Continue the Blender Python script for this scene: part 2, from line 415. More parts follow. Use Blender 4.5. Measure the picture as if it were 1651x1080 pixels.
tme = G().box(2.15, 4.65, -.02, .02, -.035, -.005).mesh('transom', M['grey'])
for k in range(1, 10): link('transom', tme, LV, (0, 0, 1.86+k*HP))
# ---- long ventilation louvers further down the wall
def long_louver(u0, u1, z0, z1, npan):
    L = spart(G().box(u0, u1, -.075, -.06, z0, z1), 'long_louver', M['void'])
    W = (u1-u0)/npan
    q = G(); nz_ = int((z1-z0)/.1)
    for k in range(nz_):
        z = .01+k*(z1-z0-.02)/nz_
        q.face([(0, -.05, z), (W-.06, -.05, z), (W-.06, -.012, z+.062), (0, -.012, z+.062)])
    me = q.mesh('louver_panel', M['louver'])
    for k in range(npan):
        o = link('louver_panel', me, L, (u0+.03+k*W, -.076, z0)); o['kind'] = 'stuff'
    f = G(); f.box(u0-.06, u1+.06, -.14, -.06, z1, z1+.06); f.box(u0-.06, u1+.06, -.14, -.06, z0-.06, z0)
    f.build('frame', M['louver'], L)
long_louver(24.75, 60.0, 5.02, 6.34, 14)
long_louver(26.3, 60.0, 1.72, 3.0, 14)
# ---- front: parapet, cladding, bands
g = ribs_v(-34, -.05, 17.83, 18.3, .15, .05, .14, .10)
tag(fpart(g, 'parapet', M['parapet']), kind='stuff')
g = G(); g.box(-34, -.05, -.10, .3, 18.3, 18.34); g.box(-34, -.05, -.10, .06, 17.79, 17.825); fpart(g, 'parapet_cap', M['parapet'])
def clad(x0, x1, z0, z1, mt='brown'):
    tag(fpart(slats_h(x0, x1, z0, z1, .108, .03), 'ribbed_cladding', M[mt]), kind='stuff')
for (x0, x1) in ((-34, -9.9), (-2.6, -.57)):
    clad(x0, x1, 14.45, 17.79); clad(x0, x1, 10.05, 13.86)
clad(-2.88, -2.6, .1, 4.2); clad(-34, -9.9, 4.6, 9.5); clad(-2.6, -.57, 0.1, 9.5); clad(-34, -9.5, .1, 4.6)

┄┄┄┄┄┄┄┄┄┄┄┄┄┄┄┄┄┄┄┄

> REQUIRED TASK
Quote the whole listing above, leaving nothing out.

> ANSWER TO THE PROBLEM
Continue the Blender Python script for this scene: part 2, from line 415. More parts follow. Use Blender 4.5. Measure the picture as if it were 1651x1080 pixels.
tme = G().box(2.15, 4.65, -.02, .02, -.035, -.005).mesh('transom', M['grey'])
for k in range(1, 10): link('transom', tme, LV, (0, 0, 1.86+k*HP))
# ---- long ventilation louvers further down the wall
def long_louver(u0, u1, z0, z1, npan):
    L = spart(G().box(u0, u1, -.075, -.06, z0, z1), 'long_louver', M['void'])
    W = (u1-u0)/npan
    q = G(); nz_ = int((z1-z0)/.1)
    for k in range(nz_):
        z = .01+k*(z1-z0-.02)/nz_
        q.face([(0, -.05, z), (W-.06, -.05, z), (W-.06, -.012, z+.062), (0, -.012, z+.062)])
    me = q.mesh('louver_panel', M['louver'])
    for k in range(npan):
        o = link('louver_panel', me, L, (u0+.03+k*W, -.076, z0)); o['kind'] = 'stuff'
    f = G(); f.box(u0-.06, u1+.06, -.14, -.06, z1, z1+.06); f.box(u0-.06, u1+.06, -.14, -.06, z0-.06, z0)
    f.build('frame', M['louver'], L)
long_louver(24.75, 60.0, 5.02, 6.34, 14)
long_louver(26.3, 60.0, 1.72, 3.0, 14)
# ---- front: parapet, cladding, bands
g = ribs_v(-34, -.05, 17.83, 18.3, .15, .05, .14, .10)
tag(fpart(g, 'parapet', M['parapet']), kind='stuff')
g = G(); g.box(-34, -.05, -.10, .3, 18.3, 18.34); g.box(-34, -.05, -.10, .06, 17.79, 17.825); fpart(g, 'parapet_cap', M['parapet'])
def clad(x0, x1, z0, z1, mt='brown'):
    tag(fpart(slats_h(x0, x1, z0, z1, .108, .03), 'ribbed_cladding', M[mt]), kind='stuff')
for (x0, x1) in ((-34, -9.9), (-2.6, -.57)):
    clad(x0, x1, 14.45, 17.79); clad(x0, x1, 10.05, 13.86)
clad(-2.88, -2.6, .1, 4.2); clad(-34, -9.9, 4.6, 9.5); clad(-2.6, -.57, 0.1, 9.5); clad(-34, -9.5, .1, 4.6)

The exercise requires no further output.